During a 2001 visit to Kalispell for what was to have been some rest and relaxation, a casual conversation with the National Flood Services CEO ended in a new job for Pine.

For the next three years, he recrafted the firm's technology and engineered their Web-based strategy, setting the stage for five-fold growth during his tenure.

Lessons he learned there fit into the growing portfolio of learning experiences Pine gained from his previous two start-ups.

"I'm sure this will be a learning experience, too," he said of Torrent.

Already, he has learned that hiring the right people can be one of a company's biggest make-it-or-break-it factors.

"We're not a tech company, but a business services provider," he said. "Technology is the enabler. But it's about service. Period. End of story."

That service is provided by people.

Pine figured he was a good judge of character, but discovered that hiring people is tough. Letting a person go when he or she turns out not to be the perfect fit is a wrenching experience, so he and Johnston developed the practice of listening very carefully to what prospective employees say in an interview, to the concepts they initiate in the discussion.

"We're looking for excellence in whatever role they're playing, and we're looking for a great attitude," he said. With those in place, "You don't have to rule by fear."

He and Johnston know the onus is on them.

"We have to create an amazing culture from day one. It's easier to do that when there's 20 people than when there's 400 or 500. There's no room for fat in a start-up," he said.

"We're being very, very deliberate about our culture," he said. It has spawned a rock band among the workers, shared competition in triathlons, off-hours friendships.

"Culture - I get excited about that.

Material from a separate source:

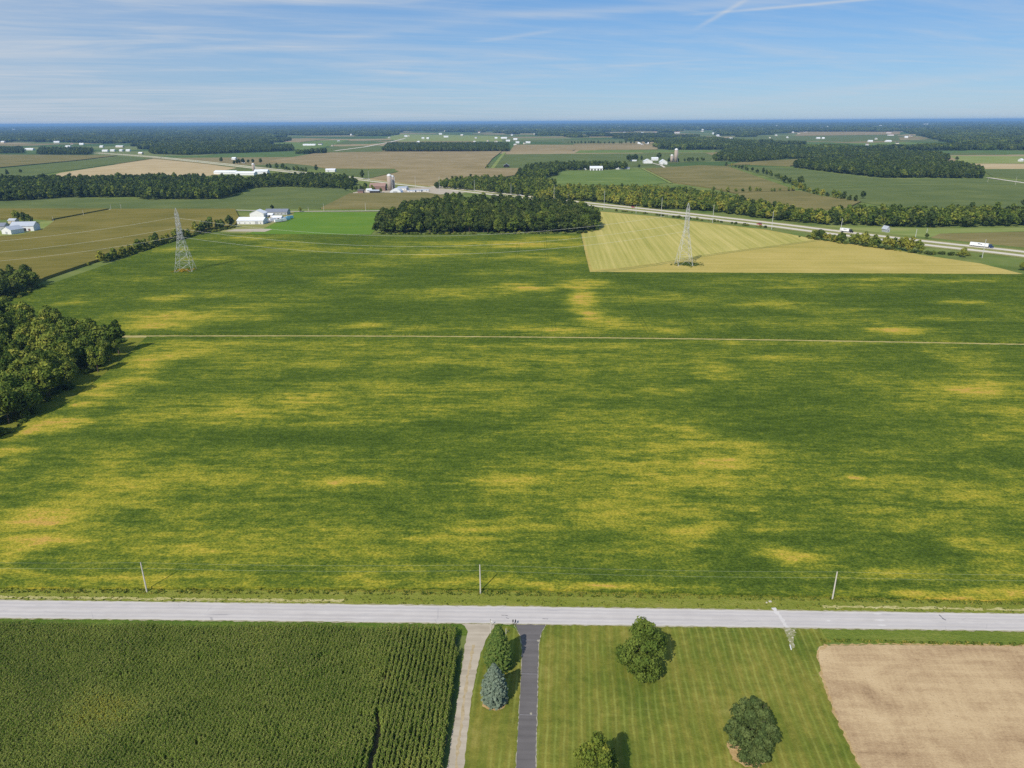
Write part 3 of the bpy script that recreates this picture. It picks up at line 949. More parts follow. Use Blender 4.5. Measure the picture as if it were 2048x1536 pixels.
fld('corn_crop', [(-300, 690), (-300, 480), (0, 476), (40, 473), (86, 463), (112, 443), (228, 420.5), (470, 420.5), (480, 440), (470, 453), (340, 479), (180, 529), (90, 560), (18, 602)], 2.3, M_CORNLEFT, 'brownish ripening corn behind the left pylon and its hedgerow', 'corn')
fld('corn_crop', [(-300, 440), (-300, 420), (218, 420), (104, 441.5), (60, 438), (0, 440)], 2.31, M_CORNLEFT, 'corn strip behind the grey barns at the left edge', 'corn')
fld('soybean_crop', [(-400, 418), (-400, 404), (0, 404), (130, 396), (300, 401), (440, 400), (480, 392), (520, 376), (690, 378), (706, 386), (640, 418.3)], 0.8, M_SOYFAR, 'dark green soybeans in front of the long wood at the left', 'soybeans')
fld('corn_crop', [(642, 418.5), (700, 389), (850, 387), (900, 395), (860, 418)], 2.3, M_CORNFAR, 'brown corn block in front of the farm with two silos', 'corn')
fld('corn_crop', [(540, 323), (640, 306), (1004, 303.5), (985, 318), (970, 337), (770, 337.5), (650, 337), (620, 331)], 2.4, M_CORNTAN, 'wide tan corn field below the dark oblong wood', 'corn')
fld('corn_crop', [(740, 359), (800, 345), (790, 339.5), (1040, 338), (1030, 352), (900, 373), (850, 372)], 2.3, M_CORNTAN, 'tan corn beyond the highway, right of the silos', 'corn')
fld('soybean_crop', [(670, 345), (680, 339), (785, 340), (795, 344), (735, 358)], 0.8, M_SOYFAR, 'small green wedge beside the white shed and lone tree', 'soybeans')
fld('soybean_crop', [(990, 334), (1008, 309), (1150, 308), (1410, 306), (1428, 312), (1420, 322), (1265, 333), (1110, 332)], 0.8, M_SOYFAR, 'dark soybean field in front of the white farm with tall silos', 'soybeans')
fld('soybean_crop', [(1150, 306), (1160, 301), (1432, 301), (1430, 305)], 0.9, M_SOYPALE, 'pale green strip behind the white farm with tall silos', 'soybeans')
fld('corn_crop', [(1020, 302.5), (1030, 290), (1318, 291), (1315, 299), (1150, 300.5), (1145, 302)], 2.4, M_CORNTAN, 'reddish brown far field in front of a row of trees', 'corn')
fld('soybean_crop', [(1112, 366), (1118, 343), (1285, 340), (1335, 366), (1290, 372), (1180, 370)], 0.8, M_SOYPALE, 'pale green field in front of the long white barn', 'soybeans')
fld('corn_crop', [(1290, 339), (1400, 332), (1455, 334), (1590, 382), (1470, 388), (1420, 377), (1345, 366)], 2.3, M_CORNFAR, 'brown corn field right of the pale green field', 'corn')
fld('corn_crop', [(1450, 332), (1480, 326), (1600, 319), (1680, 320), (1580, 333), (1500, 330)], 2.3, M_CORNFAR, 'narrow brown field behind the winding tree row', 'corn')
fld('corn_crop', [(1455, 402), (1480, 388.5), (1600, 384), (1640, 394), (1722, 405), (1690, 420), (1560, 422)], 2.3, M_CORNFAR, 'brown corn strip between tree row and highway belt', 'corn')
fld('soybean_crop', [(1470, 333.5), (1590, 337), (1660, 347), (1770, 359), (1970, 359.5), (2350, 378), (2350, 440), (2048, 424), (1760, 412), (1650, 391), (1560, 362)], 0.8, M_SOYFAR, 'broad green field at the right in front of the dark wood', 'soybeans')
fld('stubble_field', [(1920, 328), (2300, 330), (2300, 337), (1960, 338), (1930, 333)], 0.3, M_TANFIELD, 'tan strip at the right edge behind the dark wood', 'field')
fld('soybean_crop', [(1960, 339), (2300, 338), (2300, 362), (2048, 359), (1985, 354)], 0.8, M_SOYFAR, 'green strip at the right edge beside a pale lane', 'soybeans')
fld('pasture', [(1900, 312), (2300, 314), (2300, 327), (1925, 327)], 0.2, M_PASTURE, 'pale scrubby pasture at the right edge', 'pasture')
fld('corn_crop', [(-400, 337), (-400, 311), (0, 310), (235, 312), (150, 322), (0, 336)], 2.3, M_CORNFAR, 'tan and green strip at the far left', 'corn')
fld('soybean_crop', [(-400, 352), (-400, 340), (0, 338), (160, 322), (245, 313), (305, 317), (210, 331), (110, 345), (60, 353)], 0.8, M_SOYFAR, 'dark green wedge at the left, under the highway', 'soybeans')
fld('stubble_field', [(70, 362), (120, 346), (220, 331), (308, 318), (400, 327), (474, 336), (430, 345), (440, 350), (360, 356), (200, 362)], 0.35, M_TANFIELD, 'tan stubble field behind the long wood at the left', 'field')
fld('soybean_crop', [(590, 304), (680, 293), (760, 291), (765, 303), (640, 305)], 0.8, M_SOYFAR, 'green field left of the dark oblong wood', 'soybeans')
fld('soybean_crop', [(500, 291), (600, 282), (700, 280), (660, 292), (600, 303)], 0.8, M_SOYPALE, 'pale green field round the long white shed', 'soybeans')
fld('corn_crop', [(520, 283), (610, 277), (660, 278), (600, 285)], 2.4, M_CORNTAN, 'brown far field above the long white shed', 'corn')
fld('pasture', [(770, 276), (800, 268), (1000, 272), (1005, 283), (900, 282), (800, 283)], 0.3, M_PASTURE, 'pale meadow behind the dark oblong wood', 'pasture')
fld('corn_crop', [(1590, 272), (1600, 264), (1800, 264), (1800, 269)], 2.4, M_CORNTAN, 'far brown strip at the right', 'corn')
fld('soybean_crop', [(1430, 279), (1480, 273), (1795, 270), (1800, 280), (1690, 284), (1560, 281)], 0.8, M_SOYFAR, 'far green strip at the right', 'soybeans')
fld('soybean_crop', [(1690, 287), (1800, 284), (1900, 288), (1925, 291), (1840, 296)], 0.8, M_SOYPALE, 'light green far clearing between woods at the right', 'soybeans')
fld('corn_crop', [(1862, 476), (1880, 468), (1950, 467), (2048, 464), (2300, 471), (2300, 524), (2048, 495)], 0.5, M_CORNFAR, 'low brown-green crop behind the highway at the right', 'corn')
fld('pasture', [(1640, 450), (1700, 454), (1900, 457), (2300, 453), (2300, 468), (2048, 462), (1900, 466), (1858, 475), (1780, 467), (1700, 458)], 0.12, M_PASTURE, 'mown grass round the white house behind the highway', 'grass')

# ------------------------------------------------------------------ highway, lanes
hw = GP([(2300, 541), (2048, 508), (1848, 486), (1640, 461.5), (1536, 448.5), (1310, 422.5), (1170, 407.5), (1030, 392), (900, 378), (830, 370.5), (760, 362.8), (700, 356), (640, 349.5), (560, 341), (500, 334.5), (430, 326.5), (350, 318), (300, 313.4), (250, 309.6), (190, 305.8)])
hw = smoothline(hw, 5)
ribbon('highway_verge', hw, -24, 24, 0.18, M_MEDIAN)
ribbon('highway_carriageway', hw, 6.5, 17.0, 0.24, M_HWY)
ribbon('highway_carriageway', hw, -17.0, -6.5, 0.24, M_HWY)
ribbon('lane', GP([(-300, 419.5), (100, 419.5), (400, 419), (590, 423.3), (690, 422.6), (790, 421.8), (900, 421)]), -2.6, 2.6, 0.4, M_HWY)
ribbon('lane', GP([(1975, 356), (2048, 366.5), (2300, 402)]), -4.5, 4.5, 0.95, M_HWY)
ribbon('lane', GP([(670, 302), (730, 294), (780, 284.5), (810, 277)]), -9, 9, 0.95, M_HWY)
ribbon('lane', GP([(1666, 375.3), (1740, 372), (1830, 370), (2048, 368)]), -2.5, 2.5, 0.9, M_PASTURE)
ribbon('lane', GP([(1302, 326), (1322, 331), (1330, 336)]), -3.5, 3.5, 0.9, M_HWY)
ribbon('lane', GP([(1284, 337), (1312, 351), (1342, 367)]), -3.5, 3.5, 0.9, M_PASTURE)
ribbon('lane', GP([(985, 337), (998, 319), (1010, 305)]), -5, 5, 0.9, M_PASTURE)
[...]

That's what makes these good companies great, and what makes them grow."

Pine and Johnston always are working on a better plan.

From the day he was asked to update National Flood Services, he has had his eyes open to updating the insurance industry.

"The insurance industry was an early adopter of technology," he said, "but now it's old and they have a lot of infrastructure invested in it." Many in the industry know they need to update but the expense, all too often, is a show-stopper.

With Torrent's start-up, Seattle played an important role for Pine.

That's where he incubated the company, basking in the area's technology environment and raising the venture capital. He explained that's where he was most familiar with the fundraising climate, but said Montana investors have been significant in supporting Torrent.

Now, Johnston and Pine are looking into offering back-office services and products for several other insurance lines.

The Kalispell office could become Torrent Flood, other centers could handle other Torrent specialty lines. After all, he said, they developed the Torrent Technologies model to extend into other platforms. And, Pine said with a wry smile, they certainly would like a lot of streams of revenue.

"We don't want to be a one-trick pony," he said.